▸ **Directions**
Include in the output exactly the lines from the opening of the data through the line containing "Cc.extend(cols)", and nothing more.

* * * * * * *

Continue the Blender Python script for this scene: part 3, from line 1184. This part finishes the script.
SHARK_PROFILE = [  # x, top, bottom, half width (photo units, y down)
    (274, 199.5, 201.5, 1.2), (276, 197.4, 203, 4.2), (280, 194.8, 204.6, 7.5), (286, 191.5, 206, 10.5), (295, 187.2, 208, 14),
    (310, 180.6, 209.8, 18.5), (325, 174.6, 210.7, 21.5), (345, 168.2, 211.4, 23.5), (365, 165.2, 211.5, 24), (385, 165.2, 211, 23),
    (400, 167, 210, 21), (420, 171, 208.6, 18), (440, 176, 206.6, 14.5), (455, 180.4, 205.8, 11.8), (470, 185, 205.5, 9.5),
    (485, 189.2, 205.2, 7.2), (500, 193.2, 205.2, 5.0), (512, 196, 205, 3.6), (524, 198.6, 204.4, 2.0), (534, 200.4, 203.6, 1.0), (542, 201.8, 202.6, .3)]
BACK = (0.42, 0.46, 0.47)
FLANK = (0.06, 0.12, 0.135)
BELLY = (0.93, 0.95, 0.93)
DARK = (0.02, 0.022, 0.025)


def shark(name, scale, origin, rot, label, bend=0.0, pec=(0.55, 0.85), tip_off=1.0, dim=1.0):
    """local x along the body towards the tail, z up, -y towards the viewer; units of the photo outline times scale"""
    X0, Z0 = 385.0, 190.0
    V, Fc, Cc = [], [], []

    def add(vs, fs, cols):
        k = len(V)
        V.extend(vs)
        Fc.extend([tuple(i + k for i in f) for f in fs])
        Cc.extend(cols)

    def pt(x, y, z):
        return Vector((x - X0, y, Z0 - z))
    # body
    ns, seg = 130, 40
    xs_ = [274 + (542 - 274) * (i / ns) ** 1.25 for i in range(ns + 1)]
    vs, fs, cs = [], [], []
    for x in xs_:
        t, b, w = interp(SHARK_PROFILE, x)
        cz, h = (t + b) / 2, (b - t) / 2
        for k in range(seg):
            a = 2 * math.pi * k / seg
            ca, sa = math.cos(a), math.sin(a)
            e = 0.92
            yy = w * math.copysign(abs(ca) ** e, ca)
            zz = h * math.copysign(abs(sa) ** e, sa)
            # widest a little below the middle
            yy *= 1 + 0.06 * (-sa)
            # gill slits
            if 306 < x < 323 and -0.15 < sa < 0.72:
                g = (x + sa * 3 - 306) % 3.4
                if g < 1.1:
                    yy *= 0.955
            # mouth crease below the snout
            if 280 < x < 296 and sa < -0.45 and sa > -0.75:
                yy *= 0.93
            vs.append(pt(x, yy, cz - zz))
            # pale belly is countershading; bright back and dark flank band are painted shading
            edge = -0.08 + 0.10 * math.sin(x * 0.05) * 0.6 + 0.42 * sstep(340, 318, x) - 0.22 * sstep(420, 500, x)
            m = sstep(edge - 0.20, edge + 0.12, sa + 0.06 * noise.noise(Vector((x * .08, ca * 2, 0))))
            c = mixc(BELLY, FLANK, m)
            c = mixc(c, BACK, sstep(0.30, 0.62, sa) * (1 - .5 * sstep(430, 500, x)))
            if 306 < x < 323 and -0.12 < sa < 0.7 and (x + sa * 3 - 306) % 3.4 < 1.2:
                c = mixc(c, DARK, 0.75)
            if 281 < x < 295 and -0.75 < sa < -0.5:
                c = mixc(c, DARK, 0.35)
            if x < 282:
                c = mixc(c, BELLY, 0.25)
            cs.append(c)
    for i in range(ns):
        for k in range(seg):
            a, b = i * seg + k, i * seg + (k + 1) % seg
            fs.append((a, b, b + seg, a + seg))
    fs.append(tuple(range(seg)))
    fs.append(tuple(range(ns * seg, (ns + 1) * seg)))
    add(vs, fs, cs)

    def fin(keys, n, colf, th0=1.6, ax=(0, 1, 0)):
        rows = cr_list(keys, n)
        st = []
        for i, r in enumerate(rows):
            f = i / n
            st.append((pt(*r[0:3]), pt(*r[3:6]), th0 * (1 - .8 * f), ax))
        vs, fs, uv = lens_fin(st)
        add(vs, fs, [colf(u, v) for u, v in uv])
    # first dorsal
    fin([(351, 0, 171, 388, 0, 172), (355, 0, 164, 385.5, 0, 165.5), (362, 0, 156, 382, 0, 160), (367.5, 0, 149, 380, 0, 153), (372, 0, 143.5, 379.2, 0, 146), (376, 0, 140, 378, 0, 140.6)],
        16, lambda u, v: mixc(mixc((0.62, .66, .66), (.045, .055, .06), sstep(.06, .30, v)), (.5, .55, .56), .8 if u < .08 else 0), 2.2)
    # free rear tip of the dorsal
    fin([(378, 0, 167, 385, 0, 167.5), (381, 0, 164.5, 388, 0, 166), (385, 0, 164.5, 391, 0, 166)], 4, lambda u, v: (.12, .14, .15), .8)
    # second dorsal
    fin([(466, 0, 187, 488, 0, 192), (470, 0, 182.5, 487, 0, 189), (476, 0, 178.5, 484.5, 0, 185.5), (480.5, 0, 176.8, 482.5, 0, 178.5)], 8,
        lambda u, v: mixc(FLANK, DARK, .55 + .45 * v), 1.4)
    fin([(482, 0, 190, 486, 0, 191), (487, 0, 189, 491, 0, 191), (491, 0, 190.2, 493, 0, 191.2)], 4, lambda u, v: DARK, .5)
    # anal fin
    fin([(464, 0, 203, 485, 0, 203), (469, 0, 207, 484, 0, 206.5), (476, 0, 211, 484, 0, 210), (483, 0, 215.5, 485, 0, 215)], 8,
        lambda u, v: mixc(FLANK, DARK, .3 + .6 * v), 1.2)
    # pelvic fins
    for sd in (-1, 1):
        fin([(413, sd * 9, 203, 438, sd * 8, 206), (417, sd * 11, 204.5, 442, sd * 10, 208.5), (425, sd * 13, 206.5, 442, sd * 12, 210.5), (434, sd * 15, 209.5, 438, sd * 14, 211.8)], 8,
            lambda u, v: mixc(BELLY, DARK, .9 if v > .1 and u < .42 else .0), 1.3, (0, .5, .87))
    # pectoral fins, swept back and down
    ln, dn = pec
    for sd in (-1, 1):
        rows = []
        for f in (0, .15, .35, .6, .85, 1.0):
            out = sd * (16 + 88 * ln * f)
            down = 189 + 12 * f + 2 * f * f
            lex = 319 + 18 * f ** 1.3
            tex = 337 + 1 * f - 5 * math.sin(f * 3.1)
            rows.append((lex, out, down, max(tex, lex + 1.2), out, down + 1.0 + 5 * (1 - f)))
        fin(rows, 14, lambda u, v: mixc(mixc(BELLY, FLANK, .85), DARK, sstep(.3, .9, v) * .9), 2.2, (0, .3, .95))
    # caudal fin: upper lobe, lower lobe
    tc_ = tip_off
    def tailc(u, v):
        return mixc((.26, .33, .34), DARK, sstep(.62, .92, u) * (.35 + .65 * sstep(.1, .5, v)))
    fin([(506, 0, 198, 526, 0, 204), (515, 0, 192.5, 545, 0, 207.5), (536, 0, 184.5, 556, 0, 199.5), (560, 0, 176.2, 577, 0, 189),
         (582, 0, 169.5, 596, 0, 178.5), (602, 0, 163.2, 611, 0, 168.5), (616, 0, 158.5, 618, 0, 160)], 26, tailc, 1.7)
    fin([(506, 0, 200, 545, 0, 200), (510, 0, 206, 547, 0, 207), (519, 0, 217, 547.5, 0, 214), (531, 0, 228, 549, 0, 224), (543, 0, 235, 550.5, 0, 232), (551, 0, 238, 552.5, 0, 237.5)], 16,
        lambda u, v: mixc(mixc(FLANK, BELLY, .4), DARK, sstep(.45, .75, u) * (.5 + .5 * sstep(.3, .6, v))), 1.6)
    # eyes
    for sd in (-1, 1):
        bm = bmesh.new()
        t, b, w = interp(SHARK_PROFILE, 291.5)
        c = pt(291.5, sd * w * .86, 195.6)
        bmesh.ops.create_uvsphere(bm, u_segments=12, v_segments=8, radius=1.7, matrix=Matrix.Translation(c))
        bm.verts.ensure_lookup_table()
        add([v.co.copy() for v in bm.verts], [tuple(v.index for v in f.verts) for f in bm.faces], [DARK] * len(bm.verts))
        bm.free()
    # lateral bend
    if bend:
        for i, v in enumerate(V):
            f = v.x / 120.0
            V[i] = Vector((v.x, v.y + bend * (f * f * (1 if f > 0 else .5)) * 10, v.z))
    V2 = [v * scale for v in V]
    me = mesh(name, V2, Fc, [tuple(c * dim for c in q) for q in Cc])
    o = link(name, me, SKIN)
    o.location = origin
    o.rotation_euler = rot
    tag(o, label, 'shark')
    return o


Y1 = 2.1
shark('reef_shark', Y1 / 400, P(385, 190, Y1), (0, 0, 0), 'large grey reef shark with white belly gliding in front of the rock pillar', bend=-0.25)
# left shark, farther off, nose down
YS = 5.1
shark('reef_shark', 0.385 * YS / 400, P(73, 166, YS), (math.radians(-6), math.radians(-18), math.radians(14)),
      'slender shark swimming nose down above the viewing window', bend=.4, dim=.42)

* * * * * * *

▸ **In response**
Continue the Blender Python script for this scene: part 3, from line 1184. This part finishes the script.
SHARK_PROFILE = [  # x, top, bottom, half width (photo units, y down)
    (274, 199.5, 201.5, 1.2), (276, 197.4, 203, 4.2), (280, 194.8, 204.6, 7.5), (286, 191.5, 206, 10.5), (295, 187.2, 208, 14),
    (310, 180.6, 209.8, 18.5), (325, 174.6, 210.7, 21.5), (345, 168.2, 211.4, 23.5), (365, 165.2, 211.5, 24), (385, 165.2, 211, 23),
    (400, 167, 210, 21), (420, 171, 208.6, 18), (440, 176, 206.6, 14.5), (455, 180.4, 205.8, 11.8), (470, 185, 205.5, 9.5),
    (485, 189.2, 205.2, 7.2), (500, 193.2, 205.2, 5.0), (512, 196, 205, 3.6), (524, 198.6, 204.4, 2.0), (534, 200.4, 203.6, 1.0), (542, 201.8, 202.6, .3)]
BACK = (0.42, 0.46, 0.47)
FLANK = (0.06, 0.12, 0.135)
BELLY = (0.93, 0.95, 0.93)
DARK = (0.02, 0.022, 0.025)


def shark(name, scale, origin, rot, label, bend=0.0, pec=(0.55, 0.85), tip_off=1.0, dim=1.0):
    """local x along the body towards the tail, z up, -y towards the viewer; units of the photo outline times scale"""
    X0, Z0 = 385.0, 190.0
    V, Fc, Cc = [], [], []

    def add(vs, fs, cols):
        k = len(V)
        V.extend(vs)
        Fc.extend([tuple(i + k for i in f) for f in fs])
        Cc.extend(cols)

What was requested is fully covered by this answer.